Linux has a which command which will check for the existence of an executable on your path:
pax> which ls ; echo $?
/bin/ls
0
pax> which no_such_executable ; echo $?
1
As you can see, it sets the return code $? to easily tell if the executable was found, so you could use something like:
if which wget >/dev/null ; then
echo "Downloading via wget."
wget --option argument
elif which curl >/dev/null ; then
echo "Downloading via curl."
curl --option argument
else
echo "Cannot download, neither wget nor curl is available."
fi
wget http://download/url/file 2>/dev/null || curl -O http://download/url/file
One can also use command or type or hash to check if wget/curl exists or not. Another thread here - "Check if a program exists from a Bash script" answers very nicely what to use in a bash script to check if a program exists.
I would do this -
if [ ! -x /usr/bin/wget ] ; then
# some extra check if wget is not installed at the usual place
command -v wget >/dev/null 2>&1 || { echo >&2 "Please install wget or set it in your path.

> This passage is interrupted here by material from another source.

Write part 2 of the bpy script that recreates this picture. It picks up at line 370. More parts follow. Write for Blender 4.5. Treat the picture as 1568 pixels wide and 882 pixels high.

Aborting."; exit 1; }
fi
First thing to do is try install to install wget with your usual package management system,. It should tell you if already installed;
yum -y wget
Otherwise just launch a command like below
wget http://download/url/file
If you receive no error, then its ok.
A solution taken from the K3S install script (https://raw.githubusercontent.com/rancher/k3s/master/install.sh)
function download {
url=$1
filename=$2
if [ -x "$(which wget)" ] ; then
wget -q $url -O $2
elif [ -x "$(which curl)" ]; then
curl -o $2 -sfL $url
else
echo "Could not find curl or wget, please install one." >&2
fi
}
# to use in the script:
download https://url /local/path/to/download
Explanation:
It looks for the location of wget and checks for a file to exist there, if so, it does a script-friendly (i.e. quiet) download. If wget isn't found, it tries curl in a similarly script-friendly way.
(Note that the question doesn't specify BASH however my answer assumes it.)
Simply run
wget http://download/url/file
you will see the statistics whether the endpoint is available or not.